The practice was common in the early 2000s, then declined.

It’s on the rise again, as reported by CNN:

As one Canadian podcaster states:

As someone of Hispanic descent from South Texas, I could probably get away with pretending to be Mexican, but I doubt that actual Mexicans would be amused.

Meh, Carney has it covered…

I thought “flagjacking” had a whole different meaning that I won’t get into here.

I’m pretty sure the Americans who sew Canadian flags on their gear don’t think America is the greatest country on earth. Personally, I’m ashamed to be American right now. Although, I’ve just been apologizing, not pretending I’m from somewhere else.

Puzzlegal said exactly what I was going to say: the Americans who flag-jack do so because they know America isn’t great. It’s not MAGA folks doing this.

Even in the 80s US backpackers in Europe did this.

True American patriots wouldn’t leave the Lower 48 to take a vacation.

Wonder the odds of whenever 45/47 sends his legions to invade Canada that they also sew Canadian flag patches onto their knapsacks?

We need to a quiz to expose these flagjacking bastards. What are five questions only a true Canadian could answer?

Some suggestions …

  1. What is homo milk?
  2. Not including bowling alleys, what is a gutter?
  3. Do you use a napkin or a serviette?
  4. How do you like your coffee?
  5. What did your grandmother call a sofa?

Answers:

  1. What Americans call whole milk.
  2. An eavestrough.
  3. Serviette. At least, when I was a child.
  4. Crisp.
  5. Chesterfield.

Well, it’s a start.

Well, I’m pretty sure that actually counts as a war crime, so, pretty good?

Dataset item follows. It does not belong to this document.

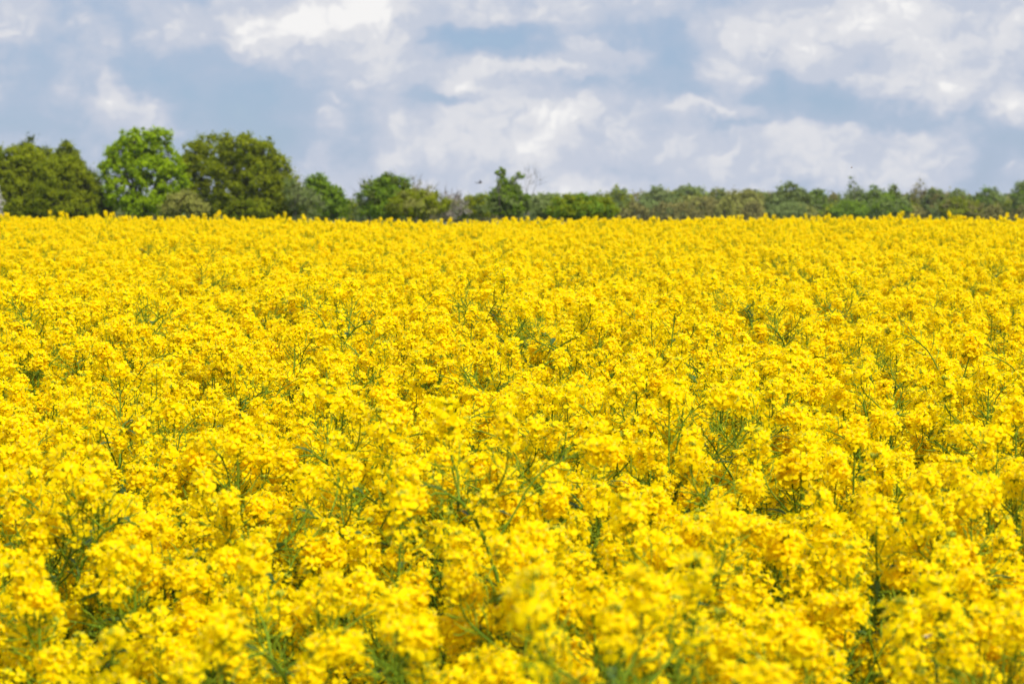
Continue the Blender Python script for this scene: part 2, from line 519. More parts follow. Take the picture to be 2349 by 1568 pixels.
# ---------------------------------------------------------------- trees
def leaf_mat(name, c0, c1, trans=.35):
    m = leafy(name, c0, c1, trans=trans, rough=.65, spec=.06, obj_var=.03)
    return m
LM = {
    'lime':  leaf_mat('lime_leaves', (.19, .30, .003), (.37, .49, .006), .45),
    'olive': leaf_mat('olive_leaves', (.19, .235, .005), (.335, .365, .010), .5),
    'dark':  leaf_mat('dark_leaves', (.075, .105, .012), (.14, .17, .022)),
    'deep':  leaf_mat('deep_olive_leaves', (.165, .215, .005), (.30, .335, .010), .5),
    'green': leaf_mat('green_leaves', (.12, .21, .010), (.23, .33, .02)),
    'grey':  leaf_mat('grey_leaves', (.18, .23, .06), (.28, .325, .11)),
    'pale':  leaf_mat('pale_blossom', (.42, .40, .34), (.62, .58, .52)),
    'pink':  leaf_mat('pinkish_buds', (.30, .25, .21), (.46, .39, .35)),
    'brown': leaf_mat('brownish_spring_leaves', (.19, .178, .042), (.29, .255, .07)),
    'khaki': leaf_mat('khaki_spring_leaves', (.23, .24, .04), (.34, .33, .075)),
    'mid':   leaf_mat('muted_green_leaves', (.16, .215, .05), (.25, .31, .085)),
}

def leaves(b, centre, radius, count, size, r, mat=0, flat=.8, outward=None):
    c = np.asarray(centre, float)
    d = r.normal(0, 1, (count, 3)); d /= np.linalg.norm(d, axis=1)[:, None]
    rad = radius * np.abs(r.normal(.55, .42, count))
    pos = c + d * rad[:, None] * np.array([1, 1, flat])
    nrm = d * .7 + r.normal(0, .6, (count, 3)) + np.array([0, 0, .45])
    if outward is not None: nrm += np.asarray(outward) * .5
    nrm /= np.linalg.norm(nrm, axis=1)[:, None]
    t = np.cross(nrm, r.normal(0, 1, (count, 3))); t /= np.linalg.norm(t, axis=1)[:, None] + 1e-9
    w = np.cross(nrm, t)
    s = size * r.uniform(.6, 1.3, count)
    a0 = pos - t * (s * .55)[:, None]
    a1 = pos + w * (s * .36)[:, None] + nrm * (s * .10)[:, None]
    a2 = pos + t * (s * .65)[:, None] - nrm * (s * .05)[:, None]
    a3 = pos - w * (s * .36)[:, None] + nrm * (s * .10)[:, None]
    V = np.stack([a0, a1, a2, a3], 1).reshape(-1, 3)
    tints = np.clip(r.normal(.5, .22) + r.normal(0, .18, count), 0, 1)
    n0 = b.n
    b.v.append(V); b.n += len(V)
    for i in range(count):
        q = n0 + 4 * i
        b.f.append([q, q + 1, q + 2, q + 3]); b.m.append(mat); b.t.append(float(tints[i]))

def limb(b, p, q, r0, r1, r, sag=.12, sides=5):
    p, q = Vector(p), Vector(q)
    d = q - p
    mid = p + d * .5 + Vector((r.normal(0, .07), r.normal(0, .07), sag)) * d.length
    f = curve([p, mid, q])
    b.tube([f(t)[0] for t in np.linspace(0, 1, 6)], np.linspace(r0, r1, 6), sides, 0, .5)

def tree(name, label, base, lobes, mat, seed, cat='tree', group=None, clumps=120, per=55, clump_r=.55, leaf=.24, trunk_r=.2, fork=.35, shell=.5, bare=0, barkm='bark', mix=None):
    """lobes: (x, y, z, rx, ry, rz) ellipsoids of the crown above the base"""
    r = np.random.default_rng(seed)
    root = empty(name, base, label, cat, group)
    if not bare: clumps = int(clumps * 2.2)
    leaf *= 1.0; per = int(per * 1.35)
    tr = MB(); cr = MB()
    H = max(l[2] + l[5] for l in lobes)
    vol = np.array([l[3] * l[4] * l[5] for l in lobes]) ** .75
    vol = vol / vol.sum()
    cs = []
    for li, l in enumerate(lobes):
        for i in range(max(3, int(round(clumps * vol[li])))):
            d = r.normal(0, 1, 3); d /= np.linalg.norm(d)
            q = r.uniform(shell, 1.0) ** .7
            q *= 1 + r.normal(0, .11)
            c = np.array(l[:3]) + d * q * np.array(l[3:])
            if c[2] < .25: c[2] = r.uniform(.25, .9)
            cs.append((c, d, li))
    lean = r.normal(0, .15, 2)
    lo = min(l[2] - l[5] for l in lobes)
    fk = np.array([lobes[0][0] * .3 + lean[0] * .5, lobes[0][1] * .3, max(H * fork, .4)])
    tr.tube([(0, 0, -.3), (fk[0] * .3, fk[1] * .3, fk[2] * .5), tuple(fk)], [trunk_r * 1.35, trunk_r, trunk_r * .82], 9, 0, .5)
    joints = []
    for l in lobes:
        c = np.array(l[:3]); 
        e = c + np.array([0, 0, l[5] * .45])
        limb(tr, fk, e, trunk_r * .62, trunk_r * .12, r, sag=.05, sides=6)
        f = curve([Vector(fk), Vector((fk + e) / 2) + Vector((0, 0, .05 * np.linalg.norm(e - fk))), Vector(e)])
        joints += [np.array(f(t)[0]) for t in (.25, .4, .55, .7, .85, 1.0)]
    J = np.array(joints)
    for k, (c, d, li) in enumerate(cs):
        if k % 2 == 0 or bare:
            cand = J[np.argsort(np.linalg.norm(J - c, axis=1) + np.where(J[:, 2] > c[2], .8, 0))[:3]]
            j = cand[r.integers(0, len(cand))]
            limb(tr, j, c, trunk_r * .16, trunk_r * .03 + .006, r, sag=.06, sides=4)
            if bare:
                for q in range(bare):
                    e = c + (d * .6 + r.normal(0, .45, 3) + np.array([0, 0, .65])) * clump_r * r.uniform(.8, 1.9)
                    limb(tr, c, e, .018, .006, r, sag=.04, sides=3)
        s = r.choice([.45, .7, 1.0, 1.35], p=[.3, .3, .25, .15])
        mi = 0 if mix is None or r.uniform() > mix[1] else 1
        if per: leaves(cr, c, clump_r * s, max(3, int(per * s)), leaf, r, mi, outward=d)
    tr.build('trunk', [M[barkm]], root)
    if per:
        cr.build('crown', [LM[mat]] + ([LM[mix[0]]] if mix else []), root, smooth=False)
    return root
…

“Sing at least two verses of any Stompin’ Tom song,”

Yep I’d flunk entirely.

I like it, but maybe not idea of singing the verses. Rather, ask about the subject matter. For example:

  1. When do the girls go out to bingo and the boys get stinko?
  2. What is Margo’s cargo?
  3. Who rolls down the highway smilin’? (Bonus point: Where does the trip begin?)
  4. Where did Tom expect to find the cigarette trees?
  5. What bridge came tumbling down, causing the chaplain to spread 19 scarlet roses?

Answers:

  1. On a Sudbury Saturday night.
  2. Cow manure.
  3. Bud the Spud. (Bonus: Prince Edward Island.)
  4. Tillsonburg, Ontario. (Ontario’s tobacco country.)
  5. Second Narrows Bridge, in Vancouver (while under construction; 19 workers died.)

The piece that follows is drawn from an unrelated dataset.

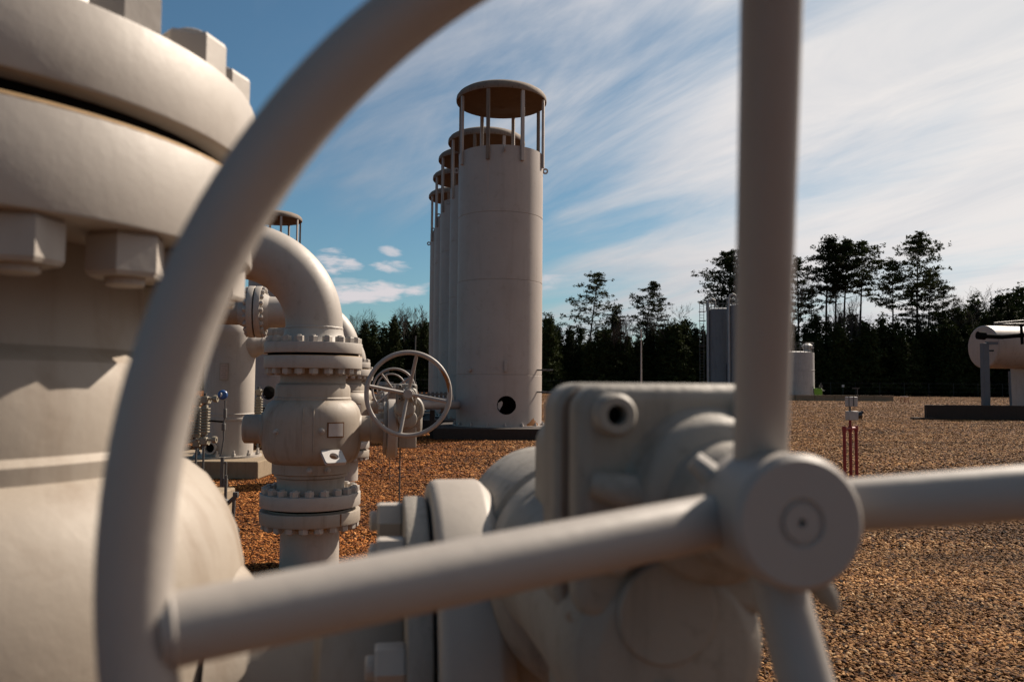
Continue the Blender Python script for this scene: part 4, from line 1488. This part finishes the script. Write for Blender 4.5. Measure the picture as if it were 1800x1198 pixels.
f2 = thing('bollard_frame', 'tiny red pipe guard frame far off in the open gravel', 'guard frame', (at(1590, 700, 80).x, 80, 0), R(6), 'red painted pipe guard frames')
for s in (-.4, -.02, .15, .38):
    MB().tube([(s, 0, 0), (s, 0, .62)], .028, 8).build('leg', RED, f2)
MB().tube([(-.42, 0, .62), (.40, 0, .62)], .028, 8).build('crossbar', RED, f2)

# slim pole in front of the wood
q = at(1127, 620, 70)
pl_ = thing('light_pole', 'slim pale pole standing in front of the dark tree line', 'pole', (q.x, 70, 0))
zp = at(1127, 577, 70).z
MB().tube([(0, 0, 0), (0, 0, zp)], [.09, .05], 10).build('shaft', TOWER, pl_)
MB().box((0, 0, .1), (.4, .4, .2)).build('pole_base', CONC, pl_)
q = at(730, 620, 90)
p2_ = thing('light_pole', 'faint slim pole before the trees left of the towers', 'pole', (q.x, 90, 0))
MB().tube([(0, 0, 0), (0, 0, at(730, 590, 90).z)], .07, 10).build('shaft', GALV, p2_)

# chain link fence at the far edge
fe = thing('chain_link_fence', 'faint chain link fence along the far edge of the gravel', 'fence', (0, 143, 0))
for k in range(-32, 46):
    MB().tube([(k * 4.4, 0, 0), (k * 4.4, 0, 2.4)], .04, 6).build('fence_post', FENCEM, fe)
wr = MB()
for zz in (0.05, 0.8, 1.6, 2.2, 2.38):
    wr.tube([(-141, 0, zz), (198, 0, zz)], .012, 4)
tag(wr.build('fence_wire', FENCEM, fe), kind='stuff')


# ------------------------------------------------------------------ trees
def clump(m, c, s, rng, n=7):
    """tuft of needle-bunch blades"""
    for _ in range(n):
        d = Vector((rng.gauss(0, 1), rng.gauss(0, 1), rng.gauss(0, 0.8))).normalized()
        e = d.orthogonal().normalized()
        e = Matrix.Rotation(rng.uniform(0, 6.28), 3, d) @ e
        p = c + Vector((rng.gauss(0, 1), rng.gauss(0, 1), rng.gauss(0, 0.6))) * s * 0.45
        L = s * rng.uniform(0.5, 1.0)
        w_ = L * rng.uniform(0.22, 0.4)
        o = len(m.v)
        m.v += [p - e * w_, p + e * w_, p + d * L]
        m.f.append((o, o + 1, o + 2))


def tall_pine(px, base_y, top_py, depth, crown_w, crown_start, seed, label, lean=0.0, dense=1.0):
    rng = random.Random(seed)
    q = at(px, 690, depth)
    H = at(px, top_py, depth).z
    t = thing('pine_tree', label, 'pine tree', (q.x, depth, 0), 0, 'tall pines standing above the tree line')
    tr = MB()
    pts, rad = [], []
    for i in range(11):
        u = i / 10
        pts.append(Vector((lean * u * u * 2 + 0.25 * math.sin(u * 5 + seed), 0.2 * math.cos(u * 4 + seed), H * 0.97 * u)))
        rad.append(0.34 * (1 - 0.88 * u) * H / 28)
    tr.tube(pts, rad, 8)
    crown = MB()

    def trunk_at(z_):
        u = min(0.999, z_ / (H * 0.97)) * 10
        i = int(u)
        return pts[i].lerp(pts[i + 1], u - i)
    nb = int(31 * dense)
    W = crown_w * depth / 1400
    for k in range(nb):
        u = (k + rng.random()) / nb
        z_ = H * (crown_start + (1 - crown_start) * u * 0.98)
        prof = (0.35 + 0.65 * math.sin(math.pi * min(1, (u * 0.85 + 0.18)))) * (1.0 if u < 0.8 else (1.12 - u) / 0.32)
        L = W * prof * rng.choice((0.45, 0.7, 0.9, 1.0, 1.1)) * 0.9
        az = k * 2.4 + rng.uniform(-.5, .5)
        up = rng.uniform(0.02, 0.45) * (0.6 + u * 0.7)
        p0 = trunk_at(z_)
        d = Vector((math.cos(az), math.sin(az), up))
        bp = [p0]
        for s in range(1, 5):
            bp.append(p0 + d * L * s / 4 + Vector((rng.gauss(0, .05), rng.gauss(0, .05), rng.gauss(0, .08) + 0.05 * s * s * 0.3)) * L * 0.4)
        tr.tube(bp, [0.085 * H / 28 * (1 - j * .2) * (1.25 - u) for j in range(5)], 5)
        if u < 0.15 and rng.random() < 0.45:
            continue
        # side twigs with platforms of needles
        for s in range(int(6 + 13 * L / max(W, .1))):
            v_ = rng.uniform(0.35, 1.05)
            j = min(3, int(v_ * 4))
            bpt = bp[j].lerp(bp[j + 1], min(1, v_ * 4 - j))
            off = Vector((rng.gauss(0, 1), rng.gauss(0, 1), rng.uniform(-0.12, 0.38))) * (0.17 * L + 0.22)
            c = bpt + off
            if rng.random() < 0.75:
                tr.tube([bpt, c], [0.035, 0.02], 3, False)
            clump(crown, c, 0.50 * H / 28 * rng.uniform(.6, 1.25), rng, 14)
    for s in range(int(26 * dense)):
        c = trunk_at(H * rng.uniform(.9, .97)) + Vector((rng.gauss(0, .55), rng.gauss(0, .55), rng.gauss(0.1, .5))) * H / 28
        clump(crown, c, .5 * H / 28, rng, 12)
    tr.build('trunk', BARK, t, ang=60)
    crown.build('crown', PINE, t, smooth=False)
    return t


pines = [
    (1031, 476, 160, 56, .44, 11, 'broad lone pine right of the nearest tower', 1.2, 1.1),
    (1078, 535, 163, 20, .70, 12, 'small pine crown low beside the broad lone pine', .5, .6),
    (1130, 493, 158, 36, .46, 13, 'narrow conical pine between the towers and the grey tanks', 1.2, 1.25),
    (1146, 520, 161, 30, .52, 14, 'shorter pine trunk crossing behind the narrow conical pine', 1.0, .6),
    (1262, 440, 165, 52, .55, 15, 'spreading pine above the left grey tank', 1.0, 1.15),
    (1276, 446, 162, 34, .50, 16, 'second trunk of the pines above the grey tanks', .6, 1.0),
    (1304, 432, 166, 38, .55, 17, 'pine half hidden behind the upright spoke', .3, .8),
    (1402, 448, 168, 30, .45, 18, 'pine peeping out from the right side of the upright spoke', .2, .9),
    (1427, 503, 155, 28, .50, 19, 'short pine with a round crown under the tall group', .2, .9),
    (1451, 413, 158, 40, .60, 20, 'leftmost tall pine of the group right of the upright spoke', .8, 1.15),
    (1471, 432, 162, 26, .60, 21, 'slender pine second in the tall group', .3, .8),
    (1486, 418, 159, 34, .60, 22, 'dense tall pine in the middle of the group', .3, 1.15),
    (1513, 420, 157, 42, .62, 23, 'tall pine with a bare lower trunk at the right of the group', .3, .9),
    (1569, 454, 156, 34, .55, 24, 'medium pine with a flat round top left of the tallest one', .2, .95),
    (1605, 500, 160, 26, .45, 25, 'low pine directly below the tallest one', .2, .8),
    (1612, 408, 158, 62, .52, 26, 'tallest widest pine with branches reaching right', .6, 1.25),
    (1634, 480, 161, 42, .48, 27, 'lower pine on the right flank of the tallest one', .4, 1.0),
    (1655, 500, 165, 26, .45, 28, 'small pine at the right foot of the tallest one', .4, .8),
]
for px, tp_, dep, cw, cs, sd, lab, ln, dn in pines:
    tall_pine(px, 690, tp_, dep, cw, cs, sd, lab, ln, dn)


def young_pine_mesh(seed, H=11.0, W=3.0):
    rng = random.Random(seed)
    cr = MB()
    levels = 20
    for i in range(levels):
        u = i / levels
        z_ = H * (0.03 + 0.95 * u)
        rr = W * (1 - u) ** 0.75 * rng.uniform(.8, 1.1) + .25
        nb = int(5 + 8 * (1 - u))
        for k in range(nb):
            az = rng.uniform(0, 6.28)
            L = rr * rng.uniform(.55, 1.08)
            for s in range(3 + int(L * 1.7)):
                v_ = rng.uniform(.25, 1.0)
                c = Vector((math.cos(az) * L * v_, math.sin(az) * L * v_, z_ + v_ * L * .25)) + Vector((rng.gauss(0, .18), rng.gauss(0, .18), rng.gauss(0, .16)))
                clump(cr, c, .42 * rng.uniform(.8, 1.3), rng, 8)
    for s in range(8):
        clump(cr, Vector((rng.gauss(0, .12), rng.gauss(0, .12), H * rng.uniform(.95, 1.04))), .32, rng, 7)
    me = cr.mesh('crown', False)
    me.materials.append(PINE)
    tk = MB().tube([(0, 0, 0), (0.05, 0, H * .5), (0, 0, H * .99)], [.16, .1, .02], 7)
    mt = tk.mesh('trunk')
    mt.materials.append(BARK)
    return me, mt


YP = [young_pine_mesh(100 + k, 11.0, 2.2 + 0.45 * (k % 4)) for k in range(6)]
rng = random.Random(77)
# heights of the tree line (photo pixels) by column
prof_pts = [(-400, 560), (300, 560), (600, 600), (640, 566), (665, 580), (690, 560), (720, 575), (745, 562), (760, 590), (940, 590), (966, 552), (985, 570), (1000, 558), (1030, 578), (1090, 562),
            (1105, 580), (1160, 575), (1190, 560), (1220, 572), (1250, 575), (1400, 570), (1450, 566), (1520, 560), (1560, 568), (1620, 562), (1680, 552), (1720, 535), (1750, 536), (1800, 520), (1900, 530), (2300, 550)]


def line_y(px):
    for (a, ya), (b2, yb) in zip(prof_pts, prof_pts[1:]):
        if a <= px <= b2:
            return ya + (yb - ya) * (px - a) / (b2 - a)
    return 560


def add_young(px, dep, k, hs, lab):
    me, mt = YP[k]
    q = at(px, 690, dep)
    H = at(px, line_y(px), dep).z * hs
    s = H / 11.0
    t = thing('young_pine', lab, 'pine tree', (q.x, dep, 0), rng.uniform(0, 6.28), 'dark young pines packed along the tree line')
    t.scale = (s * rng.uniform(.85, 1.3), s * rng.uniform(.85, 1.3), s)
    shared('trunk', mt, Matrix(), t)
    shared('crown', me, Matrix(), t)


LAB_Y = 'dark green young pine packed into the low tree line behind the fence'
px = -150
while px < 2000:
    add_young(px, rng.uniform(147, 152), rng.randrange(6), rng.uniform(.72, 1.0), LAB_Y)
    px += rng.uniform(12, 22)
px = -160
while px < 2010:
    add_young(px, rng.uniform(153, 162), rng.randrange(6), rng.uniform(.85, 1.12), LAB_Y)
    px += rng.uniform(14, 24)
for px, ty in ((966, 552), (745, 562), (640, 564), (692, 560)):
    me, mt = YP[0]
    q = at(px, 690, 146)
    H = at(px, ty, 146).z
    t = thing('young_pine', LAB_Y, 'pine tree', (q.x, 146, 0), px, 'dark young pines packed along the tree line')
    t.scale = (H / 12, H / 12, H / 11.2)
    shared('trunk', mt, Matrix(), t)
    shared('crown', me, Matrix(), t)
# the wood behind, one dark mass
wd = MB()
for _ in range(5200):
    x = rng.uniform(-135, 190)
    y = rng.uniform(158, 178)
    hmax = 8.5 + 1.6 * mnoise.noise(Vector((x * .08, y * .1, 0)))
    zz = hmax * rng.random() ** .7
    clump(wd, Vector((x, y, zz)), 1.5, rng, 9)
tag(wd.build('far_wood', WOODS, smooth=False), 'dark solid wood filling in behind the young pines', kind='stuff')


def bare_tree(px, top, dep, seed, label, wmul=1.0, red=False):
    rng2 = random.Random(seed)
    q = at(px, 690, dep)
    H = at(px, top, dep).z
    t = thing('bare_tree', label, 'bare tree', (q.x, dep, 0), 0, 'leafless trees rising over the tree line')
    m = MB()

    def br(p, d, L, r, lv):
        pts = [p]
        dd = d.copy()
        for i in range(4):
            dd = (dd + Vector((rng2.gauss(0, .13), rng2.gauss(0, .13), rng2.gauss(.03, .08)))).normalized()
            pts.append(pts[-1] + dd * L / 4)
        m.tube(pts, [r * (1 - .15 * i) for i in range(5)], 5 if lv > 1 else 3, False)
        if lv <= 0:
            return
        for k in range(rng2.choice((3, 4, 4))):
            j = rng2.uniform(1.4, 4)
            i = min(3, int(j))
            b0 = pts[i].lerp(pts[i + 1], j - i)
            side = Vector((rng2.gauss(0, 1) * wmul, rng2.gauss(0, 1) * wmul, rng2.uniform(.1, .8)))
            nd = (dd * 1.1 + side.normalized() * .9).normalized()
            br(b0, nd, L * rng2.uniform(.5, .72), max(r * .5, .022), lv - 1)
    br(Vector((0, 0, 0)), Vector((0, 0, 1)), H * .62, .26, 5)
    # scale to height
    mz = max(v.z for v in m.v)
    k = H / mz
    m.v = [v * k for v in m.v]
    m.build('branches', TWIG, t, ang=60)


bare_tree(701, 530, 150, 31, 'leafless spreading tree left of the tower row', 1.1)
bare_tree(604, 538, 152, 32, 'leafless tree top just right of the front elbow pipe', .6)
bare_tree(1192, 532, 155, 33, 'leafless tree between the conical pine and the grey tanks', 1.0)
bare_tree(1503, 510, 153, 34, 'thin leafless tree among the tall pine group', .5)
bare_tree(1702, 498, 154, 35, 'leafless twiggy tree right of the tallest pine', 1.0)
bare_tree(1778, 490, 156, 36, 'leafless twiggy tree near the right edge above the drum', .8)
bare_tree(1408, 470, 150, 37, 'pale leafless tree hugging the right side of the upright spoke', .4)
bare_tree(1082, 552, 150, 38, 'small leafless tree beside the broad lone pine', .8)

What’s Geddy’s “real” name (like, um… born with, eh?)

Take off, you Hoser!

You know, music might provide an interesting series of questions:

  1. What road did Bruce Cockburn take in at a glance?
  2. Where did Neil Young go, because weather’s good there in the fall?
  3. What did the Rankin Family ascend in the four-wheel drive?
  4. Name the Acadian singer who scored a disco hit in 1976. (Bonus: Name the song.)
  5. Where were the Guess Who runnin’ back to?

Answers:

  1. Toronto’s Yonge Street, “Coldest Night of the Year.”
  2. Alberta, “Four Strong Winds.”
  3. Gillis Mountain, “Gillis Mountain.”
  4. Patsy Gallant. Bonus: “From New York to LA.”
  5. Saskatoon.

Gee, this is fun!

I’m going to get shot by my own side…

Is it about shame? I was always told it was for practical reasons, claiming American tourists would be mistreated due to stereotypes about them.

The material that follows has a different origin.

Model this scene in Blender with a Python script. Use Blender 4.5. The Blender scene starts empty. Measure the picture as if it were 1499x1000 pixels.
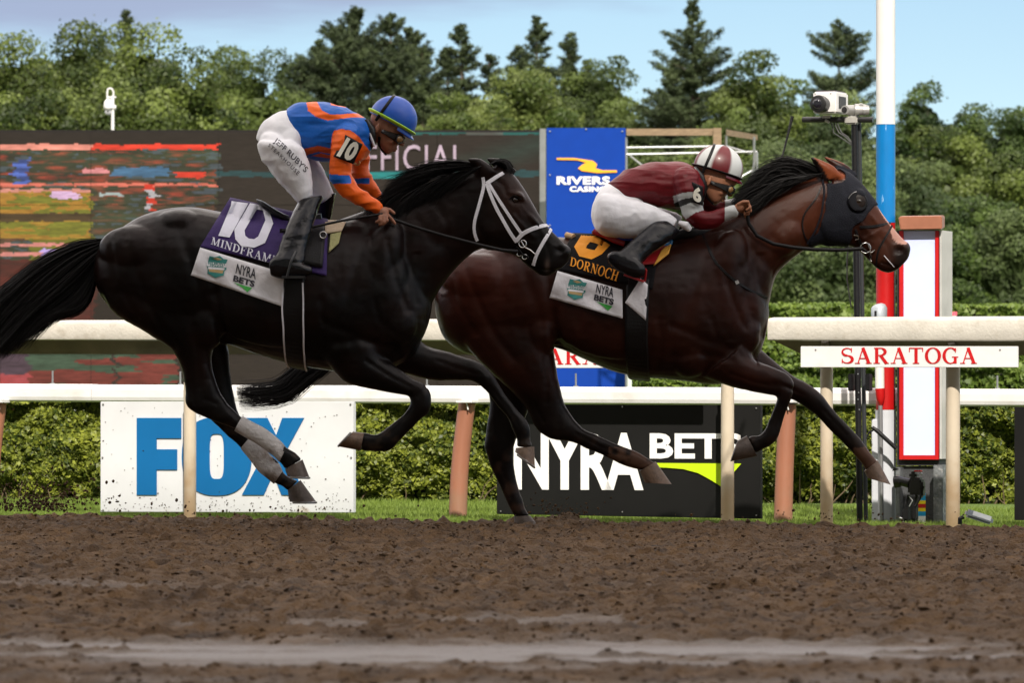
import bpy, bmesh, math, random
import numpy as np
from mathutils import Vector, Matrix
from mathutils.bvhtree import BVHTree

random.seed(7); rng = np.random.default_rng(7)
S = bpy.context.scene
COL = S.collection
R = math.radians

# ---------------------------------------------------------------- camera, world, sun, exposure
F = 7250.0; CX = 749.5; HY = 610.0; CH = 0.55        # focal length in photo pixels, centre, horizon row, camera height
cam_d = bpy.data.cameras.new('camera'); cam = bpy.data.objects.new('camera', cam_d); COL.objects.link(cam)
cam.location = (0, 0, CH); cam.rotation_euler = (R(90), 0, 0)
cam_d.sensor_width = 36.0; cam_d.lens = 36.0 * F / 1499.0
cam_d.shift_y = (HY - 500.0) / 1499.0
cam_d.clip_start = 0.5; cam_d.clip_end = 6000
cam_d.dof.use_dof = True; cam_d.dof.focus_distance = 24.4; cam_d.dof.aperture_fstop = 10.0
S.camera = cam

SUN_EL = R(40); SUN_AZ = R(175)                       # azimuth clockwise from +Y: almost straight behind the camera
w = bpy.data.worlds.new('World'); S.world = w; w.use_nodes = True
nt = w.node_tree; nt.nodes.clear()
out = nt.nodes.new('ShaderNodeOutputWorld'); bg = nt.nodes.new('ShaderNodeBackground')
sky = nt.nodes.new('ShaderNodeTexSky'); sky.sky_type = 'NISHITA'; sky.sun_disc = False
sky.sun_elevation = SUN_EL; sky.sun_rotation = SUN_AZ; sky.altitude = 2500; sky.air_density = 1.0; sky.dust_density = 0.0; sky.ozone_density = 2.0
bg.inputs['Strength'].default_value = 0.15
tc = nt.nodes.new('ShaderNodeTexCoord'); sep = nt.nodes.new('ShaderNodeSeparateXYZ')
nt.links.new(tc.outputs['Generated'], sep.inputs[0])
mp = nt.nodes.new('ShaderNodeMapping'); mp.inputs['Scale'].default_value = (4, 4, 26)
nt.links.new(tc.outputs['Generated'], mp.inputs[0])
no = nt.nodes.new('ShaderNodeTexNoise'); no.inputs['Scale'].default_value = 1.6; no.inputs['Detail'].default_value = 7; no.inputs['Roughness'].default_value = .55
nt.links.new(mp.outputs[0], no.inputs['Vector'])
def wmath(op, a, b=None, c=None):
    n = nt.nodes.new('ShaderNodeMath'); n.operation = op
    for i, v in enumerate((a, b, c)):
        if v is None: continue
        if isinstance(v, (int, float)): n.inputs[i].default_value = v
        else: nt.links.new(v, n.inputs[i])
    return n.outputs[0]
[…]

And I saw this claim both from Americans and Canadians who wear the maple leaf flag abroad, with neither one wanting to be treated like the “ugly American.”

That was, Like a trick question, Eh?

I’ve met four American tourists in the past year (that is, met to speak to beyond ‘hello’ - three while we were out hiking in this country and one when we were in France). All of them managed to work in ‘we didn’t vote for Trump’ into the early part of the conversation.